In seemingly the best dowsing weather imaginable, over 30 of us assembled in groups on the quayside at East Looe in East Cornwall in eager anticipation of a first ever off-shore trip by the Tamar Dowsers - to St George’s Island. But sadly, it was not to be. A wicked east wind was whipping up and Tim the boatman deemed it too risky to sail. It would be fine to go out, but landing on the shingle beach would be iffy and coming back over the notorious Looe Bar downright dangerous.
You could almost touch the disappointment of being left on the RNLI slipway in the beautiful autumn sunshine. Some had come a long way to be with us and others had given up valuable opportunities to be somewhere else.
However, having resolved to try again another year, we picked up our peckers and made the best of a day by the seaside.
While some took a trip in a boat that was sailing around the island and others decamped to a nearby coffee shop, a group of us followed local resident and TD member, Henry Owen, to investigate the remains of the chapel of St Michael, Lammana, at nearby Hannafore.
One of the triggers for visiting Looe Island at this point was that the Time Team, of TV fame, had been undertaking one of their blitzkrieg archaeological digs there earlier in the year - and it would have been fun to see if we could find what they had, without knowing their answers first. However, the Time Team had also been in action at Hannafore, so it was not a totally wasted trip.

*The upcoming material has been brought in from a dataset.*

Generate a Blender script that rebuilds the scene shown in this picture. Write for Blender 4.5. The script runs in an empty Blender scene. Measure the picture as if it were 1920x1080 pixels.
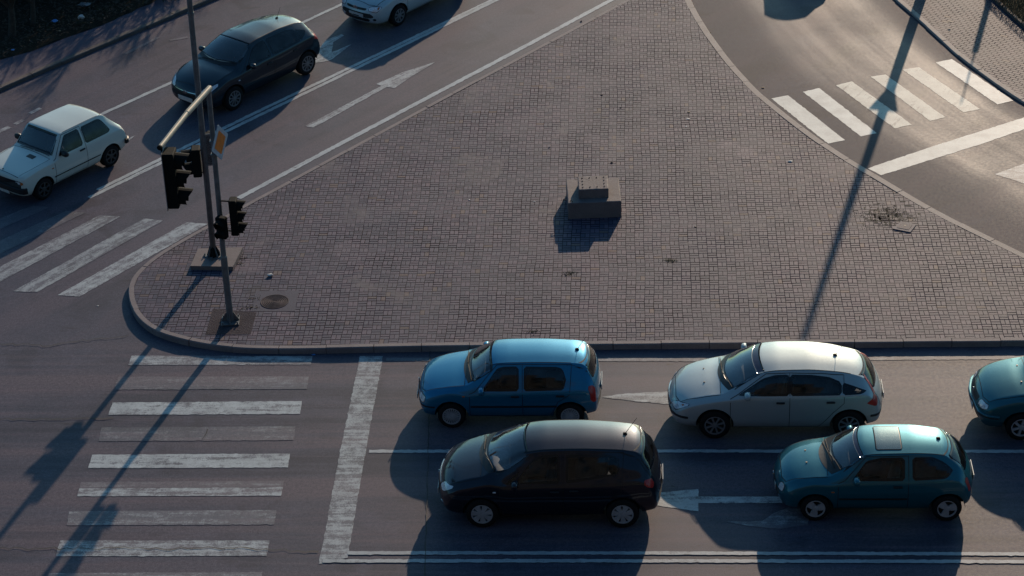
SKY_TINT = (.34, .64, .78); SKY_S = .13; SUN_S = 3.6; SUN_C = (1.0, .765, .56); EXPOSURE = 0.05
import bpy, bmesh, math, random
import numpy as np
from mathutils import Vector, Matrix
from mathutils.bvhtree import BVHTree
rnd = random.Random(7)
sc = bpy.context.scene
COL = sc.collection
R = math.radians

# ------------------------------------------------------------------ camera (surveyed from the photograph)
F_PX, PITCH, ROLL, CAM_H = 4378.8, R(29.6505), R(-2.1765), 25.26
FWD = np.array([0, math.cos(PITCH), -math.sin(PITCH)])
_r = np.array([1.0, 0, 0]); _u = np.cross(_r, FWD)
RGT = math.cos(ROLL)*_r + math.sin(ROLL)*_u
UPV = -math.sin(ROLL)*_r + math.cos(ROLL)*_u
def G(px, py, z=0.0):
    """survey point -> place on the level z"""
    d = FWD*F_PX + RGT*(px-960) + UPV*(540-py)
    t = (z-CAM_H)/d[2]
    return Vector((d[0]*t, d[1]*t, z))
SUN_EL, SUN_AZ = R(18.6), R(72.9)
SUNXY = Vector((math.cos(SUN_AZ), math.sin(SUN_AZ), 0))
COTS = 1/math.tan(SUN_EL)
ROAD_A = R(-3.85)      # lower road
UP_A = R(49.0)         # upper road

cd = bpy.data.cameras.new('camera'); co = bpy.data.objects.new('camera', cd); COL.objects.link(co)
cd.sensor_width = 36; cd.lens = F_PX/1920*36; cd.clip_end = 5000; cd.clip_start = 0.5
co.matrix_world = Matrix(((RGT[0], UPV[0], -FWD[0], 0), (RGT[1], UPV[1], -FWD[1], 0), (RGT[2], UPV[2], -FWD[2], CAM_H), (0, 0, 0, 1)))
sc.camera = co

# ------------------------------------------------------------------ object helpers
def tag(o, label=None, cat=None, group=None, kind=None):
    if label: o['label'] = label
    if cat: o['category'] = cat
    if group: o['group'] = group
    if kind: o['kind'] = kind
    return o
def empty(name, loc, rz=0.0):
    o = bpy.data.objects.new(name, None); COL.objects.link(o); o.location = loc; o.rotation_euler = (0, 0, rz); o.empty_display_size = .2
    return o
def mesh_obj(name, verts, faces, mats, parent=None, midx=None, smooth=False, fix=False):
    me = bpy.data.meshes.new(name)
    me.from_pydata([tuple(v) for v in verts], [], [tuple(f) for f in faces])
    if not isinstance(mats, (list, tuple)): mats = [mats]
    for m in mats: me.materials.append(m)
    if midx is not None: me.polygons.foreach_set('material_index', list(midx))
    if fix:
        bm = bmesh.new(); bm.from_mesh(me); bmesh.ops.remove_doubles(bm, verts=bm.verts, dist=1e-4)
        bmesh.ops.recalc_face_normals(bm, faces=bm.faces); bm.to_mesh(me); bm.free()
    if smooth is True: me.polygons.foreach_set('use_smooth', [True]*len(me.polygons))
    elif smooth: me.shade_smooth() if False else None
    me.update()
    o = bpy.data.objects.new(name, me); COL.objects.link(o)
    if parent is not None: o.parent = parent
    return o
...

Beyond the end of the West Looe coast road cul-de-sac, the footpath peters out into a field where there was reputed to be a pilgrims’ lodge. Today there is half a mile of deep and treacherous sea between Hannafore and Looe Island, but locals told us that there was a time, within the living memory of some, when people could walk (well, wade) across the narrow straight at very low tide - an event which often coincided with Good Friday (being a lunar-determined festival day).
We found the site of what might have been a pilgrims’ lodge - and Henry reassured us that he had seen the TV historians unearth a short section of this building during their excavation. Good start. There were a number of buildings around the lodge, dating from a much earlier period. These were agricultural structures and included animal pens as well as houses with animal shelters beneath them. We also found two wells, one of which seemed to co-locate with the burial of an elderly man, who died from natural causes. Rather strange.
Above the field containing the lodge, stands (or rather lies) the remains of the tiny 12th century chapel of St Michael, Lammana - although our dowsing found a wooden Christian structure there as early as the 8th Century.
It became apparent to us all that this building was linked energetically to the chapel site on the tantalisingly close St George’s Island. An energy ley crosses the sea channel from one site to the other, skirting the west wall of the mainland chapel. Those who sat and ate their lunch on this line deemed it to be most pleasant and positive.
There had once been at least three skeletons buried here, but either these had all but disintegrated into the acidic soil, or someone had removed one or more of them - perhaps someone quite recently.
All those who dowsed for the site of the former altar found it at the east end of the chapel, but some of us located it further to the south than the position shown on the interpretation board. This was a bit surprising, given that the mound was still clearly visible of what must, at one time have been the alter stone. Again, a bit strange. Gordon found that the altar had once been quite an elevated structure approached by steps (bet the Time Team didn’t get that).
The chapel had a very warm and reassuring feel to it, although as ancient religious buildings go, it was quite quiet energetically. There was one clear energy spiral within the chapel and two or three just outside. One energy line wandered in through the former main south entrance to join the spiral in the main body of the chapel. Two water lines ran through the site, crossing at the former site of the font, but not describing the trademark circumambulation around the altar. More intrigue.
Like so many of its contemporaries, this spot has been used as a sacred site by successive cultures for at least 3,500 years.
We enjoyed our visit to the chapel at Hannafore, and some of us also enjoyed afternoon tea at the Island View Café - and it made up, to some extent, for the disappointment of not making it to the island itself. Still, better to be a disappointed dowser than a marine casualty statistic.
Caroline later emailed me to say that she felt these things are probably meant to happen, for some reason unknown to each of us - and she is probably right.
Many thanks to Henry for having a Plan B - and to boatman Tim Corkhill for standing with me, to explain in person to everyone why we were not sailing on such an apparently perfect day.